You shouldn't fiddle with the right click because of a a little thing we call Best Practices! Don't take away my rights as a user to control my experience! I want my right click to do what right clicks do!

The best practice is to make this sort of thing optional to the user. If you want to modify this behavior, make it something users can control in their profile or in the application settings.

For example:

(click to enable)
[ ] Use super special awesome right-click menu 
1
votes

Also, because some people may not have a two-button mouse (I'm looking at you, Apple users).

0
votes

It is due to a inconsistency between the concept of browsing (which is browser centric) and the use of a web-application (which is application centric, the browser being only the renderer). The right click button would make sense in the second case, but as the web is made for browsing resources, this introduces an ambiguity it will probably never be solved.
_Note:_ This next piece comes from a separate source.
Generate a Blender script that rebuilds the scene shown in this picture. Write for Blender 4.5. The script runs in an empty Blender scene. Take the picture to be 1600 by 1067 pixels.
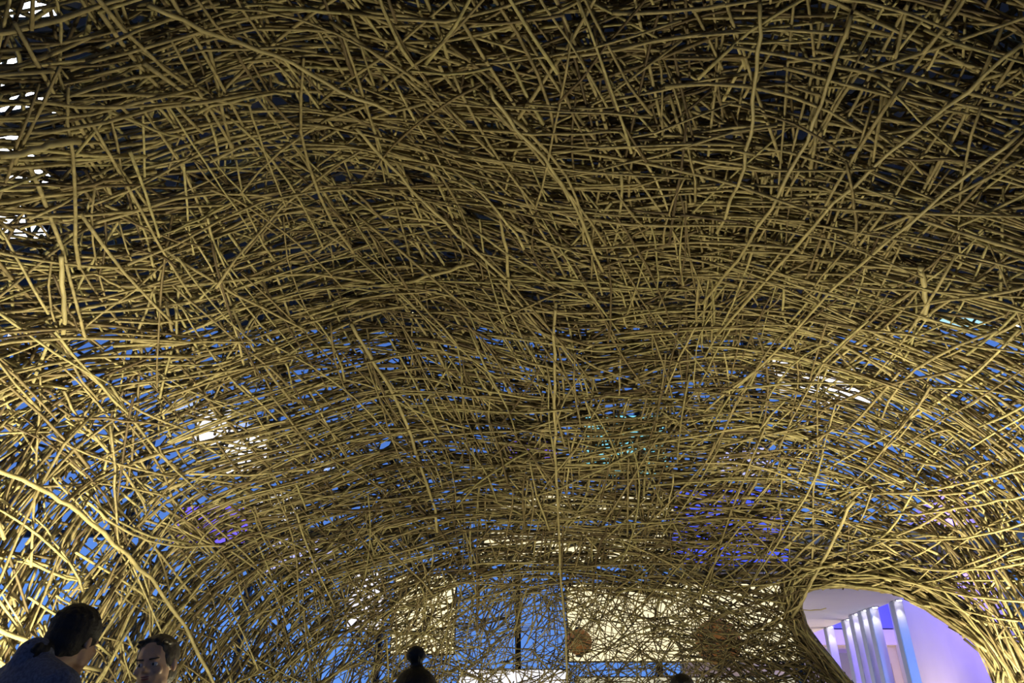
import bpy, bmesh, math, random
import numpy as np
from mathutils import Vector, Matrix

rng = np.random.default_rng(11)
random.seed(5)
D = bpy.data
C = bpy.context.scene.collection
sc = bpy.context.scene

# ------------------------------------------------------------------ camera, world, exposure
FPX = 1156.0
TILT = math.radians(29.0)
CAM = np.array([0.0, 0.0, 1.3])
cam = D.cameras.new('camera')
cam.sensor_width = 36.0
cam.lens = 36.0 * FPX / 1600.0
cam.clip_end = 300
camo = D.objects.new('camera', cam)
camo.location = CAM
camo.rotation_euler = (math.radians(90) + TILT, 0, 0)
C.objects.link(camo)
sc.camera = camo
ST, CT = math.sin(TILT), math.cos(TILT)

w = D.worlds.new('dusk_sky')
sc.world = w
w.use_nodes = True
nt = w.node_tree
bg = nt.nodes['Background']
tc = nt.nodes.new('ShaderNodeTexCoord')
sep = nt.nodes.new('ShaderNodeSeparateXYZ')
ramp = nt.nodes.new('ShaderNodeValToRGB')
nt.links.new(tc.outputs['Generated'], sep.inputs[0])
nt.links.new(sep.outputs['Z'], ramp.inputs[0])
e = ramp.color_ramp.elements
e[0].position = 0.0; e[0].color = (0.15, 0.37, 0.98, 1)
e[1].position = 0.9; e[1].color = (0.03, 0.09, 0.34, 1)
m_ = ramp.color_ramp.elements.new(0.3); m_.color = (0.105, 0.25, 0.76, 1)
nt.links.new(ramp.outputs[0], bg.inputs[0])
bg.inputs[1].default_value = 1.0

sc.view_settings.view_transform = 'Standard'
sc.view_settings.look = 'None'
sc.view_settings.gamma = 1
sc.view_settings.use_curve_mapping = False
sc.view_settings.exposure = 0.0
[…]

Kind of interesting, the fact that the most touted deficiency in macs is the single button mouse, and then the most used interface in the world, the web, is single-button centric.

0
votes

Personally, the only time I would do it is if I wrote an app which ran inside a plug-in which emulated some sort of editor. Silverlight has this ability now, but I would use it sparingly.

0
votes

As i read in your forst anwser this is true it would be in the context menu it might mess with some things but as i have madde a btoolbar thta floats for my site to do anything you can use keyboard shortcuts so i see a mild and doom future for right click at all i see toolbars everywhree on websites today

0
votes

I see two reasons. First of all, people might have javascript turned off, today that might not be the biggest issue of all but it's been following developers since the dawn of web-dev. Which brings us to the second reason, it's not what the users expect.

If you were to talk to someone about usability on the web and you had "hidden" features which were only made visible on right-click(browser context menu popup), this would probably be counted as bad design just because most users aren't use to the idea that the web is evolving into something more than just links and left-clicks(navigation clicking).